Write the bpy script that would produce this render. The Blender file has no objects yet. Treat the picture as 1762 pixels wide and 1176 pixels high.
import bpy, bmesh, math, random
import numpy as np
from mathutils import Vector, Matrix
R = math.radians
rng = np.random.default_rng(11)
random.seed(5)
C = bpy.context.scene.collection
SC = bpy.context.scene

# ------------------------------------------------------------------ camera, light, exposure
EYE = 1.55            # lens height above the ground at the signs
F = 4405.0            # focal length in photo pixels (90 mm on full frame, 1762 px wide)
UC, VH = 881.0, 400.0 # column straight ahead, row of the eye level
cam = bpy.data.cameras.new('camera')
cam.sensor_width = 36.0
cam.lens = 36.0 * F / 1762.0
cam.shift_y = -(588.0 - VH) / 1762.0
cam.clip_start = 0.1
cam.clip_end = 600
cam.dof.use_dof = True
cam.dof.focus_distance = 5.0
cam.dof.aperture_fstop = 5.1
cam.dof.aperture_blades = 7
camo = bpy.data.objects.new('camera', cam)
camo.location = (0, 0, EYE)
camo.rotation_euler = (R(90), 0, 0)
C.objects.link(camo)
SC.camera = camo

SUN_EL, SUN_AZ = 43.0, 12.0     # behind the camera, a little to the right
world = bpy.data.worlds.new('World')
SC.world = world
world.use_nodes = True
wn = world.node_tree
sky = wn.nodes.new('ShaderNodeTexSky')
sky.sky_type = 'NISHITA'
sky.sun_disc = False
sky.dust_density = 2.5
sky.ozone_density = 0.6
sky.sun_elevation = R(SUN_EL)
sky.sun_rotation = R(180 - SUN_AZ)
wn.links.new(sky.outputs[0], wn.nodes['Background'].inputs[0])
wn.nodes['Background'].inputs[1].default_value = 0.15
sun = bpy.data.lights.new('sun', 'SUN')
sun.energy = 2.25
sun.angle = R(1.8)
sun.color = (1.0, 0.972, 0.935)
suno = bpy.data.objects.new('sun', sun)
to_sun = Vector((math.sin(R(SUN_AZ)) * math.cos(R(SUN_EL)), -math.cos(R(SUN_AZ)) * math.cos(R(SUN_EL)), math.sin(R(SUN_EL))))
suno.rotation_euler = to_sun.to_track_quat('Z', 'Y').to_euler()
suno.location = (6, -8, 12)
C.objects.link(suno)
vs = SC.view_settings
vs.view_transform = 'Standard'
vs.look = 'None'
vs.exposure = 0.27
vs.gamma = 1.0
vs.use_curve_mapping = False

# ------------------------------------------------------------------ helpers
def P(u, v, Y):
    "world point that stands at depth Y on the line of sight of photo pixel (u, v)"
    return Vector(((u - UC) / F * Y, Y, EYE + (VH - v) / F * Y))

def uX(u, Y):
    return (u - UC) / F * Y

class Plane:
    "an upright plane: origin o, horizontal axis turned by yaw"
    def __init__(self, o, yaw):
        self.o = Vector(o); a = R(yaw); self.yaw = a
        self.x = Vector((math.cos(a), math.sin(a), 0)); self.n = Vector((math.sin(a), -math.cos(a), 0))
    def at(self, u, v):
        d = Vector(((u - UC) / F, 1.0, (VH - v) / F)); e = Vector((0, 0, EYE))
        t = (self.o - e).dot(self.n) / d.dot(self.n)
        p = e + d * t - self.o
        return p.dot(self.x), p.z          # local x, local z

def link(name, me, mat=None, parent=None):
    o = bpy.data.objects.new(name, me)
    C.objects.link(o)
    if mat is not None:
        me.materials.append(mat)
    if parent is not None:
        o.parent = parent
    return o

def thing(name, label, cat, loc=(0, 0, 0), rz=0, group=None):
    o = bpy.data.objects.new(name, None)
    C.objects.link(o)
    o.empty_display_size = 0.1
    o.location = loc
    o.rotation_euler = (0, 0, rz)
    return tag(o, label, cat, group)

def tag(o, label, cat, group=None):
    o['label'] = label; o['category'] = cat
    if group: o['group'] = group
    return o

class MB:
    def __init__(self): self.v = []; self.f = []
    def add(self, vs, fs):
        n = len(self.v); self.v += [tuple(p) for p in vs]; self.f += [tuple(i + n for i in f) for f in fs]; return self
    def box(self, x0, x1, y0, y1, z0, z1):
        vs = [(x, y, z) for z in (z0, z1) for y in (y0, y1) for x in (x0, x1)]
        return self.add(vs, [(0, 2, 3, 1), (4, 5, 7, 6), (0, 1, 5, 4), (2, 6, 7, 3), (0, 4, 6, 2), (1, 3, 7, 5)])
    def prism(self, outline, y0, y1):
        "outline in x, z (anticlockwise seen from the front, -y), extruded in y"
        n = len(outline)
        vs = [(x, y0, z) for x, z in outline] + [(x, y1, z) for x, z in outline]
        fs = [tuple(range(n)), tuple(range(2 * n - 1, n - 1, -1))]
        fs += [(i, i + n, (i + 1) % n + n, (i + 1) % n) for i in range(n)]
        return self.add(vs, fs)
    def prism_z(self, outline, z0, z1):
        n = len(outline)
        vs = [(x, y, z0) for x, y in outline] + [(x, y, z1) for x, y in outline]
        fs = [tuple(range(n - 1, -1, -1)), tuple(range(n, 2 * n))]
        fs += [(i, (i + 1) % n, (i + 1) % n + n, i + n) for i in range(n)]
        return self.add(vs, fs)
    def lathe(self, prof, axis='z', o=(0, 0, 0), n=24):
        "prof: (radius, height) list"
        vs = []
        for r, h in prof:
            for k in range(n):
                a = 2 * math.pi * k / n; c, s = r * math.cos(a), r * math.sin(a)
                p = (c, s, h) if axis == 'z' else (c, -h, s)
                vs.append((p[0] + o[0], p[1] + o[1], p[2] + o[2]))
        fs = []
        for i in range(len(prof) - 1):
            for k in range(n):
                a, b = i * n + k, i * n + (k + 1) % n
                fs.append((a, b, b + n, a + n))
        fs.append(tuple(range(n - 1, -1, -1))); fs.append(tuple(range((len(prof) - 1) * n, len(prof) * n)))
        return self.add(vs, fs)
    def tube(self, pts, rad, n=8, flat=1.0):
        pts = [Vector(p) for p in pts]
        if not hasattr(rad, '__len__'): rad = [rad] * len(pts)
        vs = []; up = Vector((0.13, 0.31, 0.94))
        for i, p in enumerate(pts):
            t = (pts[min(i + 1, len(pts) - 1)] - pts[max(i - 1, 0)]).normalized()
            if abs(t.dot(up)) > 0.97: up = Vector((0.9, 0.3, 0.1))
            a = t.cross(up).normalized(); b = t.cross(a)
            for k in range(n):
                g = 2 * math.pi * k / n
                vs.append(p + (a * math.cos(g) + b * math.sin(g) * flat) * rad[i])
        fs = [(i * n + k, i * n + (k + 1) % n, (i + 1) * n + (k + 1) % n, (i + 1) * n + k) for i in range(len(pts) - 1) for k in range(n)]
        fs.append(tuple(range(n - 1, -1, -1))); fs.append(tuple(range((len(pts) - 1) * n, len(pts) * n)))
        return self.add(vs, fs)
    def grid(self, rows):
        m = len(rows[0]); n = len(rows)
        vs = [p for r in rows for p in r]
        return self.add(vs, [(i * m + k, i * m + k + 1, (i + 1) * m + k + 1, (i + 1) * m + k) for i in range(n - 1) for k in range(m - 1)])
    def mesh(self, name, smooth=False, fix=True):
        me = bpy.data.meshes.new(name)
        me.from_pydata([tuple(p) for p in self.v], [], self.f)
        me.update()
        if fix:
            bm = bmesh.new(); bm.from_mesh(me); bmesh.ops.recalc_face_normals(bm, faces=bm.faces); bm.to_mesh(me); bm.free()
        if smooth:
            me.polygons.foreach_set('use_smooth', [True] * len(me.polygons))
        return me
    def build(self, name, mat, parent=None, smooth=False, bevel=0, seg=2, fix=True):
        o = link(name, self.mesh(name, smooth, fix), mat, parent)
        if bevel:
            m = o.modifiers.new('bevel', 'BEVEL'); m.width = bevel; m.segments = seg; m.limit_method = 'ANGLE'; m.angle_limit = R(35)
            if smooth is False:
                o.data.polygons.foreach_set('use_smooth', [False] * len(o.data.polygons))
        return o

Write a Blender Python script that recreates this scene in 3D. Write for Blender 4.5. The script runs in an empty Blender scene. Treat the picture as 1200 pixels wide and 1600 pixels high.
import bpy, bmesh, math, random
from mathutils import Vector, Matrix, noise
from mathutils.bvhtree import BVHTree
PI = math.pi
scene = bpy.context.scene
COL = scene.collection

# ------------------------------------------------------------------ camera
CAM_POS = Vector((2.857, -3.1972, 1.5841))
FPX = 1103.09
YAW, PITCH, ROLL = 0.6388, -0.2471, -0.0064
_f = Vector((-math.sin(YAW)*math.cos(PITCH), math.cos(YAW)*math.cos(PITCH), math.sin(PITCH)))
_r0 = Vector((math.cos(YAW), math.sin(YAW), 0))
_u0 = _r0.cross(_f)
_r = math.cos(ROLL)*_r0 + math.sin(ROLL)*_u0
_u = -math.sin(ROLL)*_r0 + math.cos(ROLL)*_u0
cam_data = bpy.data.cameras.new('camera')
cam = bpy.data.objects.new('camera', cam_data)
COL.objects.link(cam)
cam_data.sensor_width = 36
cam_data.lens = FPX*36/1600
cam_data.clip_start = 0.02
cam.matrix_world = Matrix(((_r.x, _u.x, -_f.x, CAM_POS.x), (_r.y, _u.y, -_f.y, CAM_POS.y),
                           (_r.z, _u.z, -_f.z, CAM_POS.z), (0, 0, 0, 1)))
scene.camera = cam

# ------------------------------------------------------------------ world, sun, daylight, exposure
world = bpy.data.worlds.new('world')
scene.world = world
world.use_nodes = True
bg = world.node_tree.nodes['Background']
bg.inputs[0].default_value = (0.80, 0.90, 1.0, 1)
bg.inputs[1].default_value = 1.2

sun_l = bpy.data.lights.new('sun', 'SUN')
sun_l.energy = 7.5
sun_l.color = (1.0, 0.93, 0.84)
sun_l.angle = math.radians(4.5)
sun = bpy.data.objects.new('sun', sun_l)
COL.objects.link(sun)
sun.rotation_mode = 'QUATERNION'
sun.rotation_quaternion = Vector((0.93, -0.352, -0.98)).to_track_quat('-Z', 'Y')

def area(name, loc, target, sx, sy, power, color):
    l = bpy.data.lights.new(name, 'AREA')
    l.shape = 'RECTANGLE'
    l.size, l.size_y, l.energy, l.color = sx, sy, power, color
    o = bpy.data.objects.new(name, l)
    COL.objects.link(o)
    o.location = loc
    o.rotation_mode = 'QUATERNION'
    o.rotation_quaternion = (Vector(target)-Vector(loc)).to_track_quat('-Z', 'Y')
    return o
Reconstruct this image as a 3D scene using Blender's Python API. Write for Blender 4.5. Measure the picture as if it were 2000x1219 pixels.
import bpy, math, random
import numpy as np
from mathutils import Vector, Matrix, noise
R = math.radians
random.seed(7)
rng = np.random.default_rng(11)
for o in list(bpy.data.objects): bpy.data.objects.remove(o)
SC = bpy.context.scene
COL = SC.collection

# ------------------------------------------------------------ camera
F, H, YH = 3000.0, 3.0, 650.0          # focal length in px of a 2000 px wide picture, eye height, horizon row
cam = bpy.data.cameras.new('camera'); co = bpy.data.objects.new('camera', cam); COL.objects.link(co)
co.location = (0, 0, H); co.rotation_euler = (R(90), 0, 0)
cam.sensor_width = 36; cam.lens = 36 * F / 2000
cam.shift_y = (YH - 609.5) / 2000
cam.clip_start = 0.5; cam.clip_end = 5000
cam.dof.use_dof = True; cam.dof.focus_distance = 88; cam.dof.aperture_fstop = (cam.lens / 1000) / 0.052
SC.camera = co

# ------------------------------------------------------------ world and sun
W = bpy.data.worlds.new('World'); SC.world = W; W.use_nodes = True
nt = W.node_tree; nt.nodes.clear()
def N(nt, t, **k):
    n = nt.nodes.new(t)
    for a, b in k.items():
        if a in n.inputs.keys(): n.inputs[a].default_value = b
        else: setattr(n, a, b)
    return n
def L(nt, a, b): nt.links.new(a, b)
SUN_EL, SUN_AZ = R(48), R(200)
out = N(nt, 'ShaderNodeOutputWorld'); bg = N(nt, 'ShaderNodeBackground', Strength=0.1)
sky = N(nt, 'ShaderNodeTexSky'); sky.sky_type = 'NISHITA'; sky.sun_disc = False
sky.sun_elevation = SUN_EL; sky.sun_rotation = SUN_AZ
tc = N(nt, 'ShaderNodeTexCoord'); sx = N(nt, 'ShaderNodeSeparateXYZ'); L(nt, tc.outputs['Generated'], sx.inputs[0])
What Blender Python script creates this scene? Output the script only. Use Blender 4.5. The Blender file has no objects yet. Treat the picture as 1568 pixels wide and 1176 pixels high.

########################################

In the listing above, find the line containing "Write a Blender" and the line containing "COL = scene.collection", then quote both, plus every line between them, exactly as written.

Write a Blender Python script that recreates this scene in 3D. Write for Blender 4.5. The script runs in an empty Blender scene. Treat the picture as 1200 pixels wide and 1600 pixels high.
import bpy, bmesh, math, random
from mathutils import Vector, Matrix, noise
from mathutils.bvhtree import BVHTree
PI = math.pi
scene = bpy.context.scene
COL = scene.collection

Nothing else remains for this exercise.